Synopsis of 2×22: Strange evacuates Arkham and plants a bomb to cover the Court of Owl’s tracks. Fish Mooney escapes and unleashes the Indian Hill experiments on Gotham.
Rating: ★★☆☆☆
I don’t know whether we’ve been conditioned to only accept or if we’ve been treated to a host of great game changing season finale cliffhangers. I’ve never been much of a fan of The Walking Dead or Game of Thrones but both have managed to do the sort of mic-drop season finales that leaves fans talking for months as the show’s off the air.
It’s hype that keeps fans coming up with theories, debates and desperate hunts for clues in casting sheets and set pictures. It’s contagious enthusiasm, the kind of thing that almost makes me watch a show that, as far as I can tell, is entirely about dragons, boobs, and producing internet outrage.
It’s the sort of excitement every program is trying to capture in 2016 and you can see even staid network TV trying to grab the same headlines. Gotham is not different. While the show’s heart beats with cop procedural blood, it has the characters and setting that affirms its nerdy bonafides. A solid hook could invigorate the show and “Transference,” the second season finale, tries desperately to find just that but struggles quite a bit.
The main issue here is that there’s really not a lot to resolve in the finale. Strange is desperate to find out what Gordon and Bruce know and then wants to blow up Arkham and evacuate his test subjects. Meanwhile, Clayface impersonates Gordon at the GCPD and tries to throw Bullock off of Strange and the Court of Owl’s trail. If that sounds like a lot, it’s really not. It’s resolved in fits and starts, with the Clayface storyline resolved immediately and the rest of it is wrapped up ten minutes before the episode even ends.
That leaves an awful lot of pressure on the final moments and there’s just not much really there. For all intents and purposes, the finale sees the status quo mostly reset. Fish Mooney is back in Gotham’s underworld, there’s a bunch of colorful killers running around the city. Bruce is planning to go up against the real power behind Wayne Enterprises.

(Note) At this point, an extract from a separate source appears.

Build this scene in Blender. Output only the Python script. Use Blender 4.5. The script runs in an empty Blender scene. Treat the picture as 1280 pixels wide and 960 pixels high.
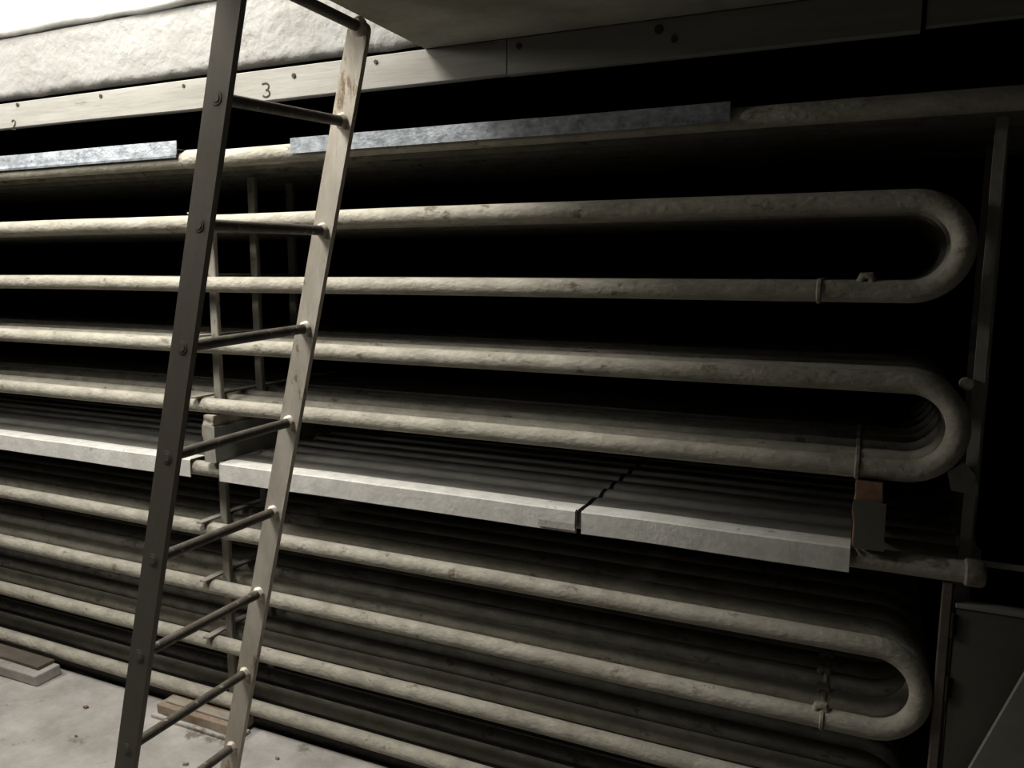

Strange’s villains being unleashed doesn’t fundamentally change the show in any real way, especially in a show that’s already had so many serial killers and would be super villains in the streets. The big reveal is the Bruce Wayne double who most Batman readers will recognize as probably Thomas Wayne Jr., Bruce’s lost brother and a super minor Silver Age character who recently became a major player as the new Owlman in Scott Snyder and Greg Capullo’s “Court of Owls” storyline.
It’s just not much of a cliffhanger. The speed at which this show chews through villains and characters means there’s a decent chance this shocker will last only an episode or two and it doesn’t manage to really shake up the status quo much. While comics readers might see Thomas’ introduction as another chance for Bruce to question his father’s legacy and history, it means basically nothing for people who are just watching the show.
It’s another example of this show planning for long-term, slow-burn story-telling without guaranteeing the short-term thrills that make viewers stick around for those revelations. This is a problem the show has had all season and it seems likely it will again next season. Gotham tends to work best as a straight forward procedural, with short stories of Gordon and Bullock going on next to Alfred and Bruce taking on increasingly Batman focused challenges.
The problem is in Season 2’s divided structure, which focused on a pair of mastermind villains in two mostly separate stories, with the first half entirely revolving around Theo Galavan and the second around Hugo Strange.
There’s nothing wrong with having longer serialized stories but that’s not really the show’s strength. Its haphazard plotting and loose, often changing tone is a better fit for a more episodically structured show. It’s the direction that I think could suit Gotham considerably better.
But that seems unlikely. The promise that Bruce and Alfred are going after the Court of Owls points to another season spanning storyline when the show returns and Gordon hunting down Lee promises more of the love story the people were, well, what’s the opposite of clamoring for? As such, “Transference” fails to build the hype the show desperately needs or satisfyingly offer much of a conclusion for what this show’s done over the last 22 episodes.